People can check the full terms and conditions on Nationwide’s website to see if they could be eligible.

In general, to meet the criteria for the new £100 payment, people must be a member of Nationwide with a qualifying current account, plus either qualifying savings or a qualifying mortgage.

Members may have had qualifying savings if they had at least £100 in total in one or more personal savings accounts or cash Isas with Nationwide at the end of any day in March 2026.

The criteria need to have been met by 31 March 2026. This year’s payment was announced by Nationwide in May.
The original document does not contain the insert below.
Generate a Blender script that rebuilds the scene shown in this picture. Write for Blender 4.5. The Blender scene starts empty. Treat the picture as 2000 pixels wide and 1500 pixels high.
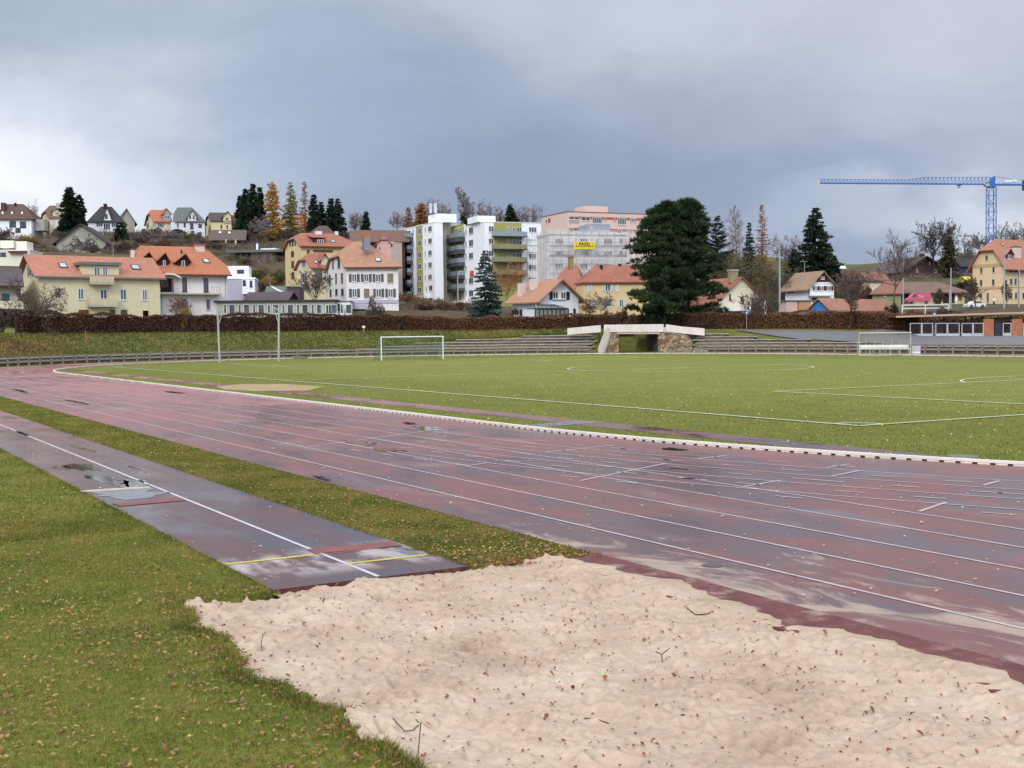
import bpy, math, random
import numpy as np
from mathutils import Vector, Matrix, noise
random.seed(7); RNG = np.random.default_rng(7)
sc = bpy.context.scene
COL = sc.collection
R = math.radians
# ------------------------------------------------------------------ camera model (2000 x 1500 photograph)
F, YH, ROLL, H = 2394.84, 650.33, 0.0119, 2.795
PIT = math.atan((750 - YH) / F)
FW = Vector((0, math.cos(PIT), -math.sin(PIT)))
_r0 = Vector((1, 0, 0)); _u0 = Vector((0, math.sin(PIT), math.cos(PIT)))
RT = math.cos(ROLL) * _r0 - math.sin(ROLL) * _u0
UP = math.sin(ROLL) * _r0 + math.cos(ROLL) * _u0
CAM = Vector((0, 0, H))
def ray(px, py): return FW + RT * ((px - 1000) / F) - UP * ((py - 750) / F)
def at(px, py, Y):
    d = ray(px, py); return CAM + d * (Y / d.y)
def gnd(px, py, z=0.0):
    d = ray(px, py); return CAM + d * ((z - H) / d.z)
def proj(p):
    w = Vector(p) - CAM; d = w.dot(FW)
    return 1000 + F * w.dot(RT) / d, 750 - F * w.dot(UP) / d
AZ = R(30.3456)
D1 = Vector((-math.sin(AZ), math.cos(AZ), 0)); N1 = Vector((math.cos(AZ), math.sin(AZ), 0))
def SP(s, p, z=0.0):                      # stadium frame: s along the straight, p across it
    v = D1 * s + N1 * p; return Vector((v.x, v.y, z))
def toSP(X, Y): return -math.sin(AZ) * X + math.cos(AZ) * Y, math.cos(AZ) * X + math.sin(AZ) * Y
def gsp(px, py, z=0.0):
    v = gnd(px, py, z); return toSP(v.x, v.y)
PL1, LW, PK, RI, S0, LS, PC, HW, SA, SB = 9.70, 1.198, 18.25, 39.8, 30.78, 70.8, 58.24, 31.97, 25.22, 120.83
RW0, RWC, RW1, PE, RF = 4.44, 5.71, 6.88, 8.62, 49.9
PCT = PK + RI
# ------------------------------------------------------------------ materials
def L(r, g, b):                            # sRGB 0-255 -> linear
    f = lambda c: (c / 255 / 12.92) if c / 255 <= .04045 else ((c / 255 + .055) / 1.055) ** 2.4
    return (f(r), f(g), f(b), 1)
class NT:
    def __init__(s, name, world=False):
        s.m = bpy.data.worlds.new(name) if world else bpy.data.materials.new(name)
        s.m.use_nodes = True; s.t = s.m.node_tree; s.t.nodes.clear()
    def n(s, typ, props=None, **ins):
        x = s.t.nodes.new(typ)
        for k, v in (props or {}).items(): setattr(x, k, v)
        for k, v in ins.items():
            k2 = int(k[1:]) if k[0] == '_' and k[1:].isdigit() else k.replace('_', ' ')
            s.set(x.inputs[k2], v)
        return x
    def set(s, sock, v):
        if isinstance(v, bpy.types.NodeSocket): s.t.links.new(v, sock)
        elif isinstance(v, bpy.types.Node): s.t.links.new(v.outputs[0], sock)
        else:
            if isinstance(v, (tuple, list)) and len(v) == 3 and len(sock.default_value) == 4: v = (*v, 1)
            sock.default_value = v
    def math(s, op, a, b=0.0, c=None, clamp=False):
        x = s.t.nodes.new('ShaderNodeMath'); x.operation = op; x.use_clamp = clamp
        s.set(x.inputs[0], a); s.set(x.inputs[1], b)
        if c is not None: s.set(x.inputs[2], c)
        return x.outputs[0]
    def mix(s, f, a, b, mode='MIX'):
        x = s.t.nodes.new('ShaderNodeMix'); x.data_type = 'RGBA'; x.blend_type = mode
        s.set(x.inputs[0], f); s.set(x.inputs[6], a); s.set(x.inputs[7], b); return x.outputs[2]
    def ramp(s, f, stops, interp='LINEAR'):
        x = s.t.nodes.new('ShaderNodeValToRGB'); x.color_ramp.interpolation = interp
        e = x.color_ramp.elements
        while len(e) < len(stops): e.new(.5)
        for k, (p, c) in enumerate(stops):
            e[k].position = p; e[k].color = c if len(c) == 4 else (*c, 1)
        s.set(x.inputs[0], f); return x.outputs[0]
    def noise(s, vec, scale, detail=4, rough=.55, dist=0.0):
        x = s.n('ShaderNodeTexNoise', Vector=vec, Scale=scale, Detail=detail, Roughness=rough, Distortion=dist)
        return x.outputs[0]
    def sm(s, v, a, b):                    # smoothstep a->b to 0..1
        x = s.t.nodes.new('ShaderNodeMapRange'); x.interpolation_type = 'SMOOTHSTEP'
        s.set(x.inputs[0], v); s.set(x.inputs[1], a); s.set(x.inputs[2], b); return x.outputs[0]
    def scalevec(s, vec, sx, sy, sz, rot=0):
        return s.n('ShaderNodeMapping', Vector=vec, Scale=(sx, sy, sz), Rotation=(0, 0, rot)).outputs[0]
    def pos(s): return s.n('ShaderNodeNewGeometry').outputs[0]
    def island(s): return s.n('ShaderNodeNewGeometry').outputs['Random Per Island']
    def bsdf(s, col, rough=.7, bump=None, bs=.3, bd=.02, spec=.4, **kw):
        b = s.n('ShaderNodeBsdfPrincipled', Base_Color=col, Roughness=rough, **kw)
        b.inputs['Specular IOR Level'].default_value = spec
        if bump is not None:
            bn = s.n('ShaderNodeBump', Height=bump, Strength=bs, Distance=bd); s.t.links.new(bn.outputs[0], b.inputs['Normal'])
        o = s.n('ShaderNodeOutputMaterial', Surface=b.outputs[0]); return b
MC = {}
def mat(name, col, var=.12, scale=.6, rough=.75, spec=.3, metal=0, island=0, dirt=0, bump=0):
    """plain painted / plastered / wooden surface with blotchy variation and weathering"""
    if name in MC: return MC[name]
    t = NT(name); P = t.pos()
    c = L(*col); g_ = (c[0] + c[1] + c[2]) / 3; c = tuple((x * .93 + g_ * .07) * .84 for x in c[:3]) + (1,)
    n1 = t.noise(P, scale, 5); n2 = t.noise(t.scalevec(P, 1, 1, .25), scale * 5, 3)
    k = t.math('ADD', t.math('MULTIPLY', n1, .6), t.math('MULTIPLY', n2, .4))
    dk = tuple(x * (1 - var * 1.6) for x in c[:3]); lt = tuple(min(1, x * (1 + var)) for x in c[:3])
    cc = t.ramp(k, [(.3, dk), (.7, lt)])
    if island:
        v = t.math('MULTIPLY_ADD', t.island(), island * 2, 1 - island)
        cc = t.n('ShaderNodeVectorMath', {'operation': 'SCALE'}, _0=cc, Scale=v).outputs[0]
    if dirt:
        dn = t.noise(t.scalevec(P, 1.2, 1.2, .18), 1.6, 5)
        cc = t.mix(t.math('MULTIPLY', t.sm(dn, .5, .75), dirt), cc, tuple(x * .45 for x in c[:3]) + (1,))
    t.bsdf(cc, rough, bump=n2 if bump else None, bs=bump, bd=.02, spec=spec, Metallic=metal)
    MC[name] = t.m; return t.m
def tiles(name, col, var=.25, rows=.34):
    if name in MC: return MC[name]
    t = NT(name); P = t.pos(); c = L(*col); g_ = (c[0] + c[1] + c[2]) / 3; c = tuple((x * .80 + g_ * .2) * k_ for x, k_ in zip(c[:3], (.69, .70, .65))) + (1,)
    z = t.n('ShaderNodeSeparateXYZ', Vector=P).outputs[2]
    fr = t.math('FRACT', t.math('DIVIDE', z, rows * .6))
    row = t.math('FLOOR', t.math('DIVIDE', z, rows * .6))
    cmb = t.n('ShaderNodeCombineXYZ', Z=row).outputs[0]
    pv = t.n('ShaderNodeVectorMath', {'operation': 'ADD'}, _0=t.scalevec(P, 2.2, 2.2, 0), _1=cmb).outputs[0]
    wn = t.n('ShaderNodeTexWhiteNoise', Vector=t.n('ShaderNodeVectorMath', {'operation': 'FLOOR'}, _0=pv).outputs[0]).outputs[0]
    big = t.noise(P, .35, 5, .6); st = t.noise(t.scalevec(P, 1, 1, .3), 1.8, 4)
    k = t.math('ADD', t.math('ADD', t.math('MULTIPLY', big, .5), t.math('MULTIPLY', wn, .25)), t.math('MULTIPLY', st, .3))
    dk = tuple(x * (1 - var) for x in c[:3]); lt = tuple(min(1, x * (1 + var * .8)) for x in c[:3])
    cc = t.ramp(k, [(.25, dk), (.8, lt)])
    cc = t.mix(t.sm(fr, .82, .95), cc, tuple(x * .72 for x in c[:3]) + (1,))
    t.bsdf(cc, .75, bump=fr, bs=.35, bd=.05, spec=.3)
    MC[name] = t.m; return t.m
def leafmat(name, cols, rough=.65, trans=.25, big=.08):
    """foliage: a colour per leaf, plus slow drift through the crown"""
    if name in MC: return MC[name]
    t = NT(name); stops = [(i / max(1, len(cols) - 1), L(*c)) for i, c in enumerate(cols)]
    isl = t.island(); nz = t.noise(t.n('ShaderNodeTexCoord').outputs['Object'], big * 6, 3)
    f = t.math('ADD', t.math('MULTIPLY', isl, .55), t.math('MULTIPLY', t.sm(nz, .3, .7), .45))
    c = t.ramp(f, stops)
    b = t.n('ShaderNodeBsdfPrincipled', Base_Color=c, Roughness=rough); b.inputs['Specular IOR Level'].default_value = .25
    tr = t.n('ShaderNodeBsdfTranslucent', Color=c)
    mx = t.n('ShaderNodeMixShader', _0=trans, _1=b.outputs[0], _2=tr.outputs[0])
    t.n('ShaderNodeOutputMaterial', Surface=mx.outputs[0]); MC[name] = t.m; return t.m
def glass(name='window_glass', tint=(.02, .025, .03)):
    if name in MC: return MC[name]
    t = NT(name); P = t.pos(); n = t.noise(P, .9, 2)
    c = t.ramp(n, [(.35, (*tint, 1)), (.7, tuple(x * 4 for x in tint) + (1,))])
    t.bsdf(c, .08, spec=.6); MC[name] = t.m; return t.m
# ------------------------------------------------------------------ mesh builder
class M:
    def __init__(s): s.v = []; s.f = []; s.mi = []; s.k = 0
    def add(s, vs, fs):
        o = len(s.v); s.v += [tuple(x) for x in vs]; s.f += [tuple(i + o for i in f) for f in fs]; s.mi += [s.k] * len(fs); return s
    def box(s, a, b):
        x0, y0, z0 = a; x1, y1, z1 = b
        return s.add([(x0, y0, z0), (x1, y0, z0), (x1, y1, z0), (x0, y1, z0), (x0, y0, z1), (x1, y0, z1), (x1, y1, z1), (x0, y1, z1)],
              [(0, 3, 2, 1), (4, 5, 6, 7), (0, 1, 5, 4), (1, 2, 6, 5), (2, 3, 7, 6), (3, 0, 4, 7)])
    def prism(s, pts, vec):                 # closed prism: polygon pts extruded by vec
        vec = Vector(vec); n = len(pts); P = [Vector(p) for p in pts]
        nn = sum(((P[i] - P[0]).cross(P[(i + 1) % n] - P[0]) for i in range(n)), Vector())
        if nn.dot(vec) > 0: P = P[::-1]
        return s.add(P + [p + vec for p in P], [tuple(range(n)), tuple(range(2 * n - 1, n - 1, -1))] + [((i + 1) % n, i, n + i, n + (i + 1) % n) for i in range(n)])
    def poly(s, pts): return s.add(pts, [tuple(range(len(pts)))])
    def bar(s, p, q, w, h=None):            # rectangular bar from p to q
        p, q = Vector(p), Vector(q); h = h or w; d = (q - p).normalized()
        a = d.cross(Vector((0, 0, 1)));  a = Vector((1, 0, 0)) if a.length < 1e-3 else a.normalized()
        b = a.cross(d); a = a * w / 2; b = b * h / 2
        return s.prism([p - a - b, p + a - b, p + a + b, p - a + b], q - p)
    def tube(s, p, q, r0, r1=None, n=6, caps=True):
        p, q = Vector(p), Vector(q); r1 = r0 if r1 is None else r1; d = q - p
        if d.length < 1e-6: return s
        d.normalize(); a = d.cross(Vector((.31, .17, .94))).normalized(); b = d.cross(a)
        vs = [p + (a * math.cos(t) + b * math.sin(t)) * r0 for t in [2 * math.pi * i / n for i in range(n)]] + \
             [q + (a * math.cos(t) + b * math.sin(t)) * r1 for t in [2 * math.pi * i / n for i in range(n)]]
        fs = [(i, (i + 1) % n, n + (i + 1) % n, n + i) for i in range(n)]
        if caps: fs += [tuple(range(n - 1, -1, -1)), tuple(range(n, 2 * n))]
        return s.add(vs, fs)
    def path(s, pts, rad, n=8):
        for i in range(len(pts) - 1): s.tube(pts[i], pts[i + 1], rad if not isinstance(rad, list) else rad[i], rad if not isinstance(rad, list) else rad[i + 1], n)
        return s
    def mesh(s, name, mats, smooth=False):
        me = bpy.data.meshes.new(name); me.from_pydata(s.v, [], s.f)
        for m in (mats if isinstance(mats, (list, tuple)) else [mats]): me.materials.append(m)
        if len(me.materials) > 1: me.polygons.foreach_set('material_index', s.mi)
        if smooth: me.polygons.foreach_set('use_smooth', [True] * len(me.polygons))
        me.update(); return me
def npmesh(name, V, Fc, mats, smooth=False, nper=3):
    me = bpy.data.meshes.new(name); V = np.asarray(V, np.float32); Fc = np.asarray(Fc, np.int32)
    me.vertices.add(len(V)); me.vertices.foreach_set('co', V.ravel())
    me.loops.add(Fc.size); me.loops.foreach_set('vertex_index', Fc.ravel())
    me.polygons.add(len(Fc)); me.polygons.foreach_set('loop_start', np.arange(0, Fc.size, nper, dtype=np.int32))
    try: me.polygons.foreach_set('loop_total', np.full(len(Fc), nper, np.int32))
    except Exception: pass
    if smooth: me.polygons.foreach_set('use_smooth', np.ones(len(Fc), bool))
    for m in (mats if isinstance(mats, (list, tuple)) else [mats]): me.materials.append(m)
    me.update(calc_edges=True); me.validate(); return me
def tag(o, label=None, cat=None, group=None, kind=None):
    if label: o['label'] = label
    if cat: o['category'] = cat
    if group: o['group'] = group
    if kind: o['kind'] = kind
    return o
def ob(name, me, parent=None, loc=None, rz=0, **kw):
    o = bpy.data.objects.new(name, me); COL.objects.link(o)
    if parent: o.parent = parent
    if loc is not None: o.location = loc
    if rz: o.rotation_euler = (0, 0, rz)
    return tag(o, **kw)
def root(name, loc, rz=0, **kw): return ob(name, None, None, loc, rz, **kw)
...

Fairer Share goes to eligible members using Nationwide for their everyday banking, alongside holding qualifying savings or mortgage products
Fairer Share goes to eligible members using Nationwide for their everyday banking, alongside holding qualifying savings or mortgage products (PA Archive)

Stephen Noakes, Nationwide’s retail director, said: “We’ve made strong progress with this year’s Fairer Share payment, surpassing four million payments on the first day.

“We’re pleased to be able to reward eligible members with £100 for the fourth consecutive year, reflecting Nationwide’s strong financial position.”

Nationwide has paid out a Fairer Share Payment since 2023.

Payments are dependent on Nationwide’s financial strength and are subject to Board approval.

The news comes as Nationwide Building Society revealed a drop in its annual profits after taking over Virgin Money and made a pre-tax profit of £1.49 billion for the year to the end of March. This is down from the £2.3 billion it made last year.